Additive Manufacturing of Metals: Equipment, Instrumentation and In-Situ Process Monitoring: Novel Instrumentation
Program Organizers: Ulf Ackelid, Freemelt AB; Ola Harrysson, North Carolina State University; Joy Gockel, Colorado School Of Mines; Sneha Prabha Narra, Carnegie Mellon University
Wednesday 3:00 PM
October 20, 2021
Room: A121
Location: Greater Columbus Convention Center
Session Chair: Joy Gockel, Colorado School of Mines
3:00 PM Invited
Ultrasonics for Monitoring Melt Pool Dynamics and Solidification: Christopher Kube1; Jared Gillespie1; Tao Sun2; Cang Zhao3; Niranjan Parab4; Anthony Rollett5; 1The Pennsylvania State University; 2University of Virginia; 3Tsinghua University; 4Intel Corporation; 5Carnegie Mellon University
In metallic additive manufacturing (AM), melt pools and subsequent solidification strongly influence the final part quality. Thus, understanding melt pool dynamics relative to process parameters pushes manufacturing toward higher quality and better performing parts than currently possible. Modeling and in situ monitoring of melt pools are vital research activities for improved understanding. This presentation reports progress on the development of an ultrasonic technique for melt pool monitoring. As ultrasound can propagate within solids, the technique displays promise in providing in situ volumetric information, which can compliment currently used techniques for observing the melt pool from above. In situ simultaneous ultrasound/high-speed X-ray imaging on conduction and keyhole mode melt pools in Al6061 will be reported and discussed.

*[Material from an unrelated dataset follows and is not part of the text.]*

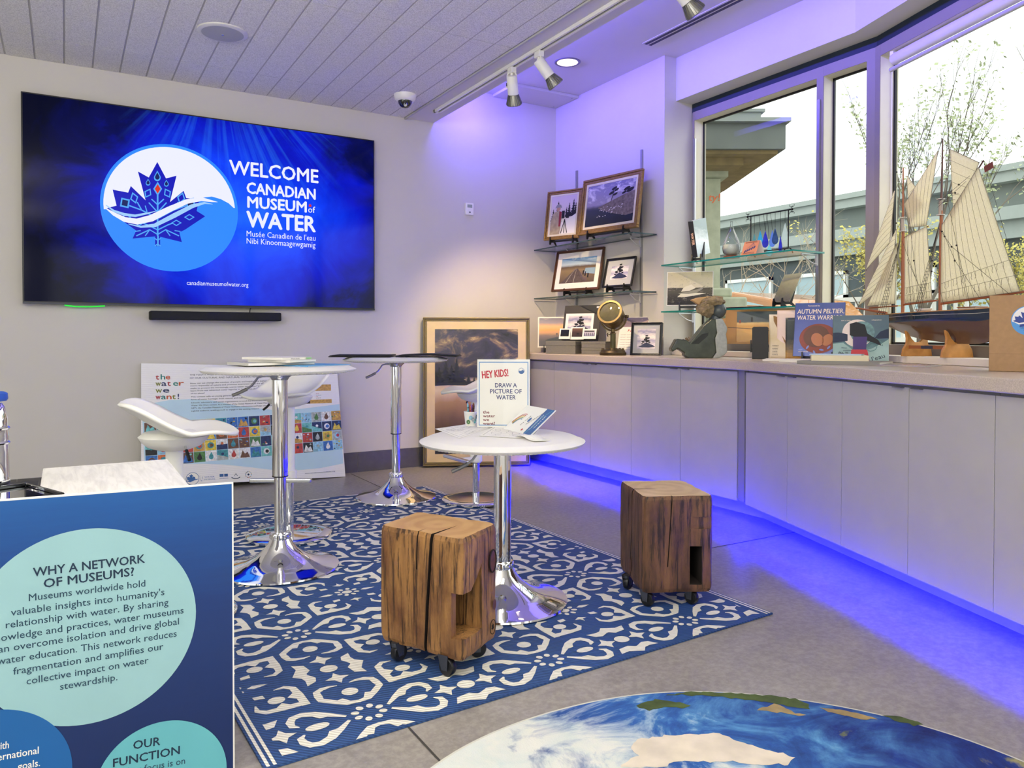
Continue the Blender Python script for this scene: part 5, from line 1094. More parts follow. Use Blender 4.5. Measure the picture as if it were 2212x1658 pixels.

The X-ray comparison provides important ground truth for ultrasound signal interpretation and aids in the planned transition of the ultrasonic technique into AM processes.
3:40 PM
Functionally Graded Material Development by Leveraging Ultrasonic Grain Refinement in Additive Manufactured Nickel 718: Nathaniel McNees1; Satish Rajaram2; Mark Warchol2; Brian Wisner1; 1Ohio University; 2Texas Research Institute-Austin
Metal Additive Manufacturing processes are increasingly attractive because of their ability to produce complex geometry and unique material properties. Often additive manufacturing relies on trial and error to achieve the optimum build parameters which can still result in significant property variation within a single build plate let alone across multiple builds. Improved build consistency and reduced grain structure is demonstrated by leveraging Ultrasonic irradiation during the build of Selectively Laser Melted (SLM) Nickel 718. Improved micro-structure and properties are shown using scanning electron microscopy and mechanical testing methods. Moreover, by varying the ultrasonic energy and the typical print parameters including laser power and scan speed, the potential for generating complex functionally graded materials is demonstrated.